Friday, November 15, 2013

The Two Rules of Marriage

“What’s the secret?” 
I was working my “summer job” at the local Sate Park and one of the guys that worked with me was talking about his upcoming wedding. We had just celebrated our 26th wedding anniversary. He was amazed. His parents were divorced, as were many of his other relatives. Since he came from a non-Christian background, I was temporarily stymied. Having a mutual faith in Christ is a definite advantage in our marriage, but there needed to be more. I have seen Christians get divorced. I have seen non-Christians live together into old age. That’s where the “two rules” came to mind. As far as I can tell, this is the closest I can come to the secret of marriage. I realize they are not full-proof. People can let themselves become mean and evil. Drug addiction can destroy them from the inside out. They still have a choice. But it’s the best I've got.
Rule #1
“Divorce is not an option.”
If you decide this from the start it will give you several advantages. It will make you choose wisely. If you know you will have to live with him/her for the rest of your life, you might be a little pickier. It will force you to work things out. It’s amazing how people will adapt and change once they realize the mountain is not moving. “‘Til death us do part!” (And no, murder is not an option.)

Rule #2
“Be the first to apologize. It’s probably your fault anyway”
As the man, it’s my responsibility to lead the home. (If that concept is foreign to you, then probably not much else is in this blog making sense, so I’m just going to go on.) It’s a rare occasion that I don’t have any culpability in the problem at hand. I admit it. I don’t listen as intently as I should.
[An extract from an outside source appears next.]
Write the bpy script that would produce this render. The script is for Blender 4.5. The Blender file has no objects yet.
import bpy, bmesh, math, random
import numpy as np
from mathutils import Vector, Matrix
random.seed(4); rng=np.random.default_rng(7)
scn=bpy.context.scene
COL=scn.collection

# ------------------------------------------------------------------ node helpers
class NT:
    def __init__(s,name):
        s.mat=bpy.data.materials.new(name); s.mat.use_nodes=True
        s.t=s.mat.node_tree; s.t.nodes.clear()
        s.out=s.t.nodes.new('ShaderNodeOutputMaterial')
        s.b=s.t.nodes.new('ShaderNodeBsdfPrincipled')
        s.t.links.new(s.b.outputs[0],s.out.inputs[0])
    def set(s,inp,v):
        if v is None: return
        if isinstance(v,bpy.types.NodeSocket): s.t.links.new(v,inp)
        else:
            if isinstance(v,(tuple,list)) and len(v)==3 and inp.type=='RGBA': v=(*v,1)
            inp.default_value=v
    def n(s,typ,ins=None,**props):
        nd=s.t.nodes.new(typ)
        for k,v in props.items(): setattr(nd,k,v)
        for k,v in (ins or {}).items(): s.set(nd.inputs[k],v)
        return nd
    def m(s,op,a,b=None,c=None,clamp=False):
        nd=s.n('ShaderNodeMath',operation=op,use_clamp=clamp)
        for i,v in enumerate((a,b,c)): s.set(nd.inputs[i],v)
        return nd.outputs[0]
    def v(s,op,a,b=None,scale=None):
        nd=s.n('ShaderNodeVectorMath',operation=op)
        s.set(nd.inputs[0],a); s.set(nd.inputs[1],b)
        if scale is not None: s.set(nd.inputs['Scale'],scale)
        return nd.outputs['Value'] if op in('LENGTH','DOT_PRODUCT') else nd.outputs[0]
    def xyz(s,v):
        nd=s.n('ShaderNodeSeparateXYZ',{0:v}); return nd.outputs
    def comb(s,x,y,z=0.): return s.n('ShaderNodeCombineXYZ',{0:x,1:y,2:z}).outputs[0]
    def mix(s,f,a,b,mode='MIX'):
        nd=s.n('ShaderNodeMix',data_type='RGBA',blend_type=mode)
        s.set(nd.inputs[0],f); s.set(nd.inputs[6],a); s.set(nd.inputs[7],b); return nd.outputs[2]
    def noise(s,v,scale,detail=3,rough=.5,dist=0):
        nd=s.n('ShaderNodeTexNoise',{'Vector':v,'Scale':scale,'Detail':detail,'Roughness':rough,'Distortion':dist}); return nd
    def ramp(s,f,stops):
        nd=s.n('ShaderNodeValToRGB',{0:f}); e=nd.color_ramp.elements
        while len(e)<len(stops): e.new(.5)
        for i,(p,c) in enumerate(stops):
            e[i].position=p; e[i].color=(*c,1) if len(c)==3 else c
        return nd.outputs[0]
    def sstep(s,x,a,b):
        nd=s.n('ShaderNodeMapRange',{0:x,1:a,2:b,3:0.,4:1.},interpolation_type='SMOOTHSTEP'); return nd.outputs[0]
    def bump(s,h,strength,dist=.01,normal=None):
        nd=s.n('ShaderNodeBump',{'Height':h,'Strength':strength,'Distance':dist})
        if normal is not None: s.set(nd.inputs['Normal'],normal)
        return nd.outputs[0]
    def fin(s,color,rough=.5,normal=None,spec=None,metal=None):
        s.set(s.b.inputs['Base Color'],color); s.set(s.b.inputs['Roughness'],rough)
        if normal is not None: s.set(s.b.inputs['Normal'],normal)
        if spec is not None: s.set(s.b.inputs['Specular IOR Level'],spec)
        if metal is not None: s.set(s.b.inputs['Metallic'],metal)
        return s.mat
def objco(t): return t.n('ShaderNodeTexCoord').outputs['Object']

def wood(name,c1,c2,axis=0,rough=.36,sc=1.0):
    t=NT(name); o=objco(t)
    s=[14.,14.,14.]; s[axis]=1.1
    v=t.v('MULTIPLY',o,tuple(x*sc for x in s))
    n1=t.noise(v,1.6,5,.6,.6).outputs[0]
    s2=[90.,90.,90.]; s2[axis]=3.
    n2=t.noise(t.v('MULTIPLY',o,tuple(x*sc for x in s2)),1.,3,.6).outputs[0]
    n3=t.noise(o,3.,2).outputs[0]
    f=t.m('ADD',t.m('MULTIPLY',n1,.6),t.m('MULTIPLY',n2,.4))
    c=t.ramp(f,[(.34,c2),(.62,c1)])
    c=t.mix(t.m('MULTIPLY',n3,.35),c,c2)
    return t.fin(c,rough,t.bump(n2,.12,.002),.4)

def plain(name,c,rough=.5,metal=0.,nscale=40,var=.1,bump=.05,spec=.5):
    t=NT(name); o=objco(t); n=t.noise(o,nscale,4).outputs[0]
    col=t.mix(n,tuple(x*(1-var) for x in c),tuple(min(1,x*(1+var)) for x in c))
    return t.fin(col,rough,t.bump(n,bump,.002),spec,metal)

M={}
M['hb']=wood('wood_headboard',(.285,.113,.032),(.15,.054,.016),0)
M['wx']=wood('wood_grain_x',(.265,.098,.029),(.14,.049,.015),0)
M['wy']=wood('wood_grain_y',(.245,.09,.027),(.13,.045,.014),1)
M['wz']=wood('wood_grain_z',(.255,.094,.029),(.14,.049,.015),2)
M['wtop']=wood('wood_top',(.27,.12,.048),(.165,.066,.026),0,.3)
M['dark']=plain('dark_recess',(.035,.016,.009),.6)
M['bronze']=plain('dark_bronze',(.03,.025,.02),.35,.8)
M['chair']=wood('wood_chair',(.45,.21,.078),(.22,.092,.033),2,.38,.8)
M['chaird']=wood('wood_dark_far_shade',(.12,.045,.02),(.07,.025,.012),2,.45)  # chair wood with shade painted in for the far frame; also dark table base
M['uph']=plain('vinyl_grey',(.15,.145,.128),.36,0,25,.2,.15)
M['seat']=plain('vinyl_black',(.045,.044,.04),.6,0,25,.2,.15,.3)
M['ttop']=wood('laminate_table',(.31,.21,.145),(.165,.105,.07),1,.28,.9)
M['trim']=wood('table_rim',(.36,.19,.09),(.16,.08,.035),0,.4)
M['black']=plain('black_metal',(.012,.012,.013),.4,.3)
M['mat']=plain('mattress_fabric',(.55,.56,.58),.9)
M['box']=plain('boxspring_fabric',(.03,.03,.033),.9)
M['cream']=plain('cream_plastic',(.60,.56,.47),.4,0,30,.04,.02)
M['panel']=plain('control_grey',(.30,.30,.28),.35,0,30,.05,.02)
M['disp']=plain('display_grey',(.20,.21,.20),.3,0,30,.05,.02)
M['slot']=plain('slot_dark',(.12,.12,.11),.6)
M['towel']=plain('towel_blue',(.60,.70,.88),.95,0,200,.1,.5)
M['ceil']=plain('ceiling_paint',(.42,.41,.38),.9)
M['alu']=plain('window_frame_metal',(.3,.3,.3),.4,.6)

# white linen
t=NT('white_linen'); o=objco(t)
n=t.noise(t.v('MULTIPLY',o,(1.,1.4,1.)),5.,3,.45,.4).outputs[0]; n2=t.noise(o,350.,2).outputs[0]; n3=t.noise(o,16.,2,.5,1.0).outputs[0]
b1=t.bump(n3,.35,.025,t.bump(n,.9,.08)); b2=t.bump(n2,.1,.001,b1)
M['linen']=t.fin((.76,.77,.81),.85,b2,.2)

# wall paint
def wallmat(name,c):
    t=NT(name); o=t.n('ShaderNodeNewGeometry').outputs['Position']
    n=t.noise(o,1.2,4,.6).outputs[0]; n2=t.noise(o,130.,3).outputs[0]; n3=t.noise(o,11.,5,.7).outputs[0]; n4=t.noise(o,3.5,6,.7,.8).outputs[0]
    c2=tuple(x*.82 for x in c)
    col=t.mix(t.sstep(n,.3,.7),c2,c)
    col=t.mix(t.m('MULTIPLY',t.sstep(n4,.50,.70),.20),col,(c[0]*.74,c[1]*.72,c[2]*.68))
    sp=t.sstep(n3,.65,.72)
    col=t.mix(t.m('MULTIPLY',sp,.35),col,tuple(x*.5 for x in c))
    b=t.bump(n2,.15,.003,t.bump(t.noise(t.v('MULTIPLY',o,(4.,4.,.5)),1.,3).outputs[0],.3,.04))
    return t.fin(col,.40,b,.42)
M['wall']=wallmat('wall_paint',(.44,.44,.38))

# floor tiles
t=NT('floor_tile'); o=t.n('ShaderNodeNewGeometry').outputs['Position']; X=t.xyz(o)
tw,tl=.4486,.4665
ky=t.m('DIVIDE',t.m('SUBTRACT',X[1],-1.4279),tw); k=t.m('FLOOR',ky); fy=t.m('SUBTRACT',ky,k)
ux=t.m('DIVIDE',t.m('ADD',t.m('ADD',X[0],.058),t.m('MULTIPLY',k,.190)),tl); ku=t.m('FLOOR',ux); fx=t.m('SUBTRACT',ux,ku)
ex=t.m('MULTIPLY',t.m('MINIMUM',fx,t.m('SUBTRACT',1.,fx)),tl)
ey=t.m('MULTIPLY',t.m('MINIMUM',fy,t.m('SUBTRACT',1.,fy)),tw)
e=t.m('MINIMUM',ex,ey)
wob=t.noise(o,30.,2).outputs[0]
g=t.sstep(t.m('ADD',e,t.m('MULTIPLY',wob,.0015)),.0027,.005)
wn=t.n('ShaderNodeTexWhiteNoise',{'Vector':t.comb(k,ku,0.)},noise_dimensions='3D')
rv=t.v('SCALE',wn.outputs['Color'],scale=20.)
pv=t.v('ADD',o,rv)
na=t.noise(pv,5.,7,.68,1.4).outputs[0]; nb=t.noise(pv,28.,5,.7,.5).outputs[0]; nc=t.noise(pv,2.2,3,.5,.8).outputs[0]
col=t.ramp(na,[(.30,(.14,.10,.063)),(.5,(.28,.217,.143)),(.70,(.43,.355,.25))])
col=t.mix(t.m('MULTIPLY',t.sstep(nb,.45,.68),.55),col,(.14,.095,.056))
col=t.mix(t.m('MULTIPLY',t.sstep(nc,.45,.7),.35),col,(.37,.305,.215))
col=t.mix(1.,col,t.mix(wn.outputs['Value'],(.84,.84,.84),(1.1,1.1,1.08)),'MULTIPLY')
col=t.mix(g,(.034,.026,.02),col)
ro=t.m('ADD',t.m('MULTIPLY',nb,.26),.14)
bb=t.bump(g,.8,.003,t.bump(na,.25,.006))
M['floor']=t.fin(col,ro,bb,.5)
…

I can be about as sensitive as a shoe. Even if by some freak chance I am right, it’s still no reason to go around with an arrogant attitude. Communication is the sap of the tree of marriage. Keep the lines open.



We are sneaking up on our 32nd wedding anniversary in June of 2014. Face it, a great marriage has been work. But when I think about it, fishing is also work. I’m tired when I get home from a great fishing trip. yet it’s a good tired, a happy restful tired. They’re a lot alike, marriage and fishing. It’s been almost 32 years. And I would do it all again, and 32 more…Love you!